Granted, the police department doesn't have the manpower to review all the video recorded on the officers' cameras. But when such charges as assault on a law enforcement officer are pending, someone should be reviewing all the pertinent video.

The case in question began with a 911 hang-up call. When dispatchers called the number back, a woman answered and said the call was a mistake and no assistance was needed. Nevertheless, three officers responded. Subsequent activity resulted in multiple charges being levied against the man and woman at the residence.

A body camera worn by one of the officers recorded the interaction between police and the two citizens but for some reason the police department didn't submit it until about an hour before the case went to trial and it wasn't viewed in court. The man and woman appeared without an attorney and were convicted based on the testimony of the law enforcement officers, one of whom has since been accused of assault and lying in court. He resigned from the department on May 15 without notice.

Ganieany, however, watched the video the day after the trial and immediately alerted Topeka Police Chief James Brown and others at the city attorney's office that he thought it contained evidence that would have changed the outcome.

The confrontation occurred Sept. 27 and the case didn't go to trial until Nov. 3. Why hadn't someone at the police department or prosecutor's office reviewed the video before the trial date? As it was, Miller didn't see the video until Nov. 5.

Anytime an officer uses force or alleges force was used upon him or her, the video should be checked for verification as soon as possible.

That will protect citizens and those officers — the vast majority — who are doing their jobs properly.


The Hutchinson News, June 4

Punishment should fit the crime, but justice always should prevail:

Recent cases contrast the value of prisoner remorse in the judicial system. Take LaVeta Miller, the Barton County woman convicted of embezzling from the Honor Flight Program. Or Danny Pickerill, who has spent the last 30 years in prison for murder and kidnapping convictions in Nickerson.

Miller was convicted March 9 by a Barton County jury on two counts of theft by deception after more than $100,000 was found missing from the account for Honor Flight, the program that takes military veterans, especially those of the World War II era, to Washington, D.C., to see the memorials to those brave men. Because of the missing money, the organization Miller worked for, Central Kansas Honor Flights, folded, unable to provide financing for the flights.

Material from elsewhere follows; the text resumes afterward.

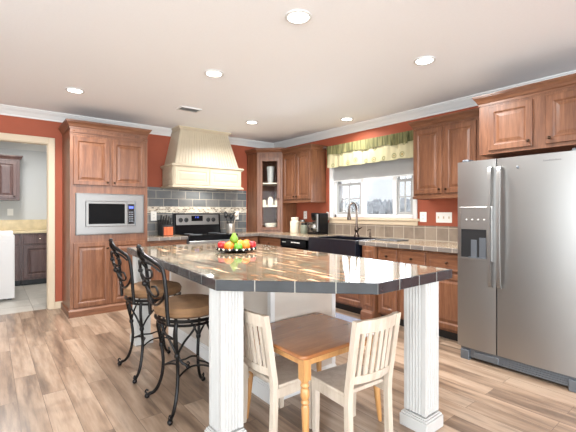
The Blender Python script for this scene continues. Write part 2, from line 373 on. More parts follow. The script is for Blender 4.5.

District Court Judge Ron Svaty agreed with Barton County Attorney Douglas Matthews to go against the presumptive sentence of probation for Miller and instead sentenced her to serve two years in prison. The judge bought into the attorney's argument that Miller was not amenable — in other words, she continues to claim she's innocent despite the testimony of numerous witnesses that resulted in her conviction and that her actions were a breach of her fiduciary duty.

Miller could have thrown herself at the mercy of the court, admitted her guilt, and she'd likely have walked away with probation. It's just as likely that she'd still be paying restitution to the tune of $130,000, but she wouldn't be headed to the big house. It can make sense only to her why she didn't.

On the other hand, there's Pickerill. Although he began his prison days with a bad attitude, spent time in solitary confinement and, pure and simple, was not a model prisoner, something changed in the 1990s. He found religion and also came to grips with what he'd done.

"There is no defense, only remorse and sorrow for the pain I caused so many," Pickerill wrote to The News after a 30-year anniversary story ran on the crimes. "I dare not ask for forgiveness. Although I hope and pray for it . but I do wish to express how sorry I am for my actions that have hurt and wounded so many."

There's remorse. There's taking ownership of wrongdoing. Experts agree that's the first sign of change in criminals, that rehabilitation behind bars that's sought but not always found. If that gets Pickerill paroled in his first attempt, so be it. If not, maybe next time. He will have paid his debt to society.

Although Miller didn't commit murder, veterans died before they could go on an Honor Flight because of her actions. She would be wise to take a page from what Pickerill learned and has done.